Nativo is an end-to-end native advertising platform for publishers. Nativo allows advertisers to plan, execute, and efficiently manage native ads across different publishers. Nativo works seamlessly across devices and screens.

Sharethrough is another open platform that works with highly reputed brands to deliver content to publishers, from Forbes to People. They also have a proprietary data system that can provide users with detailed insights and analytics.

Mediavoice by Polar is an interesting platform to use because it automatically transforms ads to match a site’s look and feel. You can also use the content creator to create native ads in a web-based CMS.

There are many more native ad platforms out there that cater to specific objectives. Ultimately, you will have to decide what works best for your business in terms of distribution, engagement levels, and  ROI.
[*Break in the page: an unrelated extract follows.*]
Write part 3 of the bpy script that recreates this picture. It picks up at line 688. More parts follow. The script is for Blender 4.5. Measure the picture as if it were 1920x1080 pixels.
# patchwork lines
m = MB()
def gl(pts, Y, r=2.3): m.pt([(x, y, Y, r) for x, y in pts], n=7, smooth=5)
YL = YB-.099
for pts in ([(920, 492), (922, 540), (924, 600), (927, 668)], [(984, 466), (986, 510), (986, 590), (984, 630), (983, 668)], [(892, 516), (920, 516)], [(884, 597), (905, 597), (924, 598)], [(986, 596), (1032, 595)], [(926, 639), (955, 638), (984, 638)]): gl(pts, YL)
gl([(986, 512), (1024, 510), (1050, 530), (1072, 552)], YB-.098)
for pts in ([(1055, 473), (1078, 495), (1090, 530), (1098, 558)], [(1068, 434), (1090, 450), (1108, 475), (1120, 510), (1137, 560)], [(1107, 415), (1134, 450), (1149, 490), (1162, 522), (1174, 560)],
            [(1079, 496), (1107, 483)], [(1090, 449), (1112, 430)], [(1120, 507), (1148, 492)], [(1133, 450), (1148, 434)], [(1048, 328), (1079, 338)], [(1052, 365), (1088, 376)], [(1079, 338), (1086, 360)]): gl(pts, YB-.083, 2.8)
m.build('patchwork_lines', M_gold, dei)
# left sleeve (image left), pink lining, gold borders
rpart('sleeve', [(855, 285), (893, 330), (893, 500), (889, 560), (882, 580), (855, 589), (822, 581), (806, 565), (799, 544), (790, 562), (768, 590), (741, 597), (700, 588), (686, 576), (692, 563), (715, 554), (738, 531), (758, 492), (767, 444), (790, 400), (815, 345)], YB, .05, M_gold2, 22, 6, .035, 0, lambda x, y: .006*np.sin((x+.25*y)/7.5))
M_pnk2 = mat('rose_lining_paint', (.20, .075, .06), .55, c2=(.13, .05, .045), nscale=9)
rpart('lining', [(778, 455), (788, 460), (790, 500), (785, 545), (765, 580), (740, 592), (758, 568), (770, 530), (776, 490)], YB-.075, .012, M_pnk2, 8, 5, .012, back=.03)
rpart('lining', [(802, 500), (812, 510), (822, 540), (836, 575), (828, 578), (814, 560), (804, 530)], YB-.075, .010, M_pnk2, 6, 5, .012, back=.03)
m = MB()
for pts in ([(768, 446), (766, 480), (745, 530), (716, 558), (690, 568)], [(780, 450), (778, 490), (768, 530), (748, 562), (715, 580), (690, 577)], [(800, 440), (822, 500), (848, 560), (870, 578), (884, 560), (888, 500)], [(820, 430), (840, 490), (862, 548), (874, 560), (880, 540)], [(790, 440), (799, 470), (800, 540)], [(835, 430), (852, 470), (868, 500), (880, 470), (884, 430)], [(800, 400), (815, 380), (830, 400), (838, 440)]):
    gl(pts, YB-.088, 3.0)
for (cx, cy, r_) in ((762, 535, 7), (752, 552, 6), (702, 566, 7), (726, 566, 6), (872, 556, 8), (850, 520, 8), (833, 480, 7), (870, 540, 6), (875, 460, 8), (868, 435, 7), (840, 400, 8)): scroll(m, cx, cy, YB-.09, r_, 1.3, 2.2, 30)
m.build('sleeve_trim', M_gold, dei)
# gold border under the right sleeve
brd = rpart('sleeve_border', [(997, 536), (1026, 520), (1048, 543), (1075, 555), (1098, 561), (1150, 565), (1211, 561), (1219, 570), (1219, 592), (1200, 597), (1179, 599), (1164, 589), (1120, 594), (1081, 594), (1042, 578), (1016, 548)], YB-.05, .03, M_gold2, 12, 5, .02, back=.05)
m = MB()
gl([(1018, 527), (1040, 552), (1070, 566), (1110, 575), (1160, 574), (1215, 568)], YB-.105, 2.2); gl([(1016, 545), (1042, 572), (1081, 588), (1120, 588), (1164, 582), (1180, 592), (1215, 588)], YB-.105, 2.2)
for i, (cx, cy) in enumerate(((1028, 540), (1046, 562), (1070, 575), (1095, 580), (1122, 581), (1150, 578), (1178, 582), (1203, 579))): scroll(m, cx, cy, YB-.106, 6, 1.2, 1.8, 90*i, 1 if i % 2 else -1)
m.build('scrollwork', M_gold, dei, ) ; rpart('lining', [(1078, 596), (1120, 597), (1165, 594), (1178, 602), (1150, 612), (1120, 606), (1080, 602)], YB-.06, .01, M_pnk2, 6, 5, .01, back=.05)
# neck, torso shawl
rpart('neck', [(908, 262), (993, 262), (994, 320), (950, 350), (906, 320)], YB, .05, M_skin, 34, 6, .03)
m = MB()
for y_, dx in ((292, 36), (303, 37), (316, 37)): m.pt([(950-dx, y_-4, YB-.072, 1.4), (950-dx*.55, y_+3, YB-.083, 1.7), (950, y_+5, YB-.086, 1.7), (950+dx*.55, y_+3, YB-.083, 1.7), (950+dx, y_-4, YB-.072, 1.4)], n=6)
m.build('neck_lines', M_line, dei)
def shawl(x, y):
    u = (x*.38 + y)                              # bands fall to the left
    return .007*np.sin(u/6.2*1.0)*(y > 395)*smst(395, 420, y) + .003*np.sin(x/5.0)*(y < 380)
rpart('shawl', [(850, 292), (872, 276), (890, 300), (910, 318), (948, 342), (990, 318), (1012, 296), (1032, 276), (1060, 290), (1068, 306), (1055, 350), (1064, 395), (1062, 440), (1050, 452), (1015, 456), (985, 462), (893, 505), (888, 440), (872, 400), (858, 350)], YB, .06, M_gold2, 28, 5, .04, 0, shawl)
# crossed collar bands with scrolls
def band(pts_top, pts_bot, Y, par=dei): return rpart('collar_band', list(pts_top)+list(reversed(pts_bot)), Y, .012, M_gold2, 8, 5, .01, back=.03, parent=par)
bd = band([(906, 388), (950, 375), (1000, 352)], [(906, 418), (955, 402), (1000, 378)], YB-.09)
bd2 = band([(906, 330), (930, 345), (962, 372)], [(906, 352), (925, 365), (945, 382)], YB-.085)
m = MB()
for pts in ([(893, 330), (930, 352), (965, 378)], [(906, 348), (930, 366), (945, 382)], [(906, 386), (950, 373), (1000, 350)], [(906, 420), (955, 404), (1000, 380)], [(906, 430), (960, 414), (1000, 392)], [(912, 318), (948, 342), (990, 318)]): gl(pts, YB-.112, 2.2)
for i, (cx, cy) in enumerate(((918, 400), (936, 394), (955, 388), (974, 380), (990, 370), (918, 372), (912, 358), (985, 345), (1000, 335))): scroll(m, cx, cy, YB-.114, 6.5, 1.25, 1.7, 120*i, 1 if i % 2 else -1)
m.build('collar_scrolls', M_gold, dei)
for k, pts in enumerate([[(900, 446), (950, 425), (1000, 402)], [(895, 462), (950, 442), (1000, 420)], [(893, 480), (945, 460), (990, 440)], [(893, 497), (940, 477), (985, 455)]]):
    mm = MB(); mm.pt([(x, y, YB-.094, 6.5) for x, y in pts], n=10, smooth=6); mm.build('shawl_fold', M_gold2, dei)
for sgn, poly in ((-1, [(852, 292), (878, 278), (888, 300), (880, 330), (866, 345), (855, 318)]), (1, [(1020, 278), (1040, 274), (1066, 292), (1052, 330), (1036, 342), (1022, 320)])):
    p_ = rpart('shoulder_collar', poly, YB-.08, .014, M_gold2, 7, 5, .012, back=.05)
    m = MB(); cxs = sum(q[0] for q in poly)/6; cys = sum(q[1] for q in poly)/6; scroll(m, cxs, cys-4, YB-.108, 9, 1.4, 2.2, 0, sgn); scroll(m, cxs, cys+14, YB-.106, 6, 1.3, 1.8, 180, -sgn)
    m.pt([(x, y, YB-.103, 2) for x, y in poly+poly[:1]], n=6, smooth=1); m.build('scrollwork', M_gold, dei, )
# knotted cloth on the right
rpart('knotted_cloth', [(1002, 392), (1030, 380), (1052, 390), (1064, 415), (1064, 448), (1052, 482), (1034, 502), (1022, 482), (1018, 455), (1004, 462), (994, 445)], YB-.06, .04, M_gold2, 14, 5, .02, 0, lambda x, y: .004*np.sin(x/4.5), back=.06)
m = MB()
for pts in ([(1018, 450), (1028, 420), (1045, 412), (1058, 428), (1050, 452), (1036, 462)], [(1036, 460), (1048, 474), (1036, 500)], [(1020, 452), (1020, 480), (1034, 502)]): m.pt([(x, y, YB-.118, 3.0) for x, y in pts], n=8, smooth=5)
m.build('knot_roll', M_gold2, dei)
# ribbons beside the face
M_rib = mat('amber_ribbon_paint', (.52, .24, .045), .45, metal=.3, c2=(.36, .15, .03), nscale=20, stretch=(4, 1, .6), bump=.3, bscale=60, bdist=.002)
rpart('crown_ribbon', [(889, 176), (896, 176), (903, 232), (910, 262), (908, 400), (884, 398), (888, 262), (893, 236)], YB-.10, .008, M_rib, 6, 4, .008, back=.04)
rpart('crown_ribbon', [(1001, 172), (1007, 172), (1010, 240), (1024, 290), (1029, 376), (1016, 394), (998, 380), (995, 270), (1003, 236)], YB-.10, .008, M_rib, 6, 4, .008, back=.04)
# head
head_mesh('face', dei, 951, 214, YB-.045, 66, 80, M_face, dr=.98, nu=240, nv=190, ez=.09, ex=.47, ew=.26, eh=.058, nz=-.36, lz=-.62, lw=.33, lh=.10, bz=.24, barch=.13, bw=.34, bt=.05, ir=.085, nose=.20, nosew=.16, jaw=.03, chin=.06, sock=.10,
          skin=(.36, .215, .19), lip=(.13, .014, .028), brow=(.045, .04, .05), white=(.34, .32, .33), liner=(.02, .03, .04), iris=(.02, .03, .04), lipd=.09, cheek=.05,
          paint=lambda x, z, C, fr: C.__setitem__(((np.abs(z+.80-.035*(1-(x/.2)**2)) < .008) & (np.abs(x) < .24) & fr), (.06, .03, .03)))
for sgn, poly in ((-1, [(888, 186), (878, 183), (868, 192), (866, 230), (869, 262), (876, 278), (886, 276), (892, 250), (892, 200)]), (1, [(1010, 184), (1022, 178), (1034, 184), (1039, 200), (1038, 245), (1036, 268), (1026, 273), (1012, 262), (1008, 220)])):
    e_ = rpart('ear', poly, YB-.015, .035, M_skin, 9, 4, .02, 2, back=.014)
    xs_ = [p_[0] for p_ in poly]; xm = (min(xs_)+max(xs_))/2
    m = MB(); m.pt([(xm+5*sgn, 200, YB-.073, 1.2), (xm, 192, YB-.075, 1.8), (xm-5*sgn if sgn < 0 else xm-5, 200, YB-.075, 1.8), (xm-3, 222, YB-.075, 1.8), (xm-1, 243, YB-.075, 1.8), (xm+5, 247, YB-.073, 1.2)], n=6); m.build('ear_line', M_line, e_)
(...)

Here’s the final say from Joe Pulizzi, Founder of the Content Marketing Institute that takes out any ambiguity as to what native advertising is all about:

“If you pay for placement, it’s advertising. If you pay for placement of valuable, relevant content in a format similar to the third-party site, it’s native advertising. If you don’t pay for placement, the content is not advertising. If that content is valuable and relevant, designed to attract a clearly defined audience, and posted on your own or other unpaid platforms, it’s content marketing.”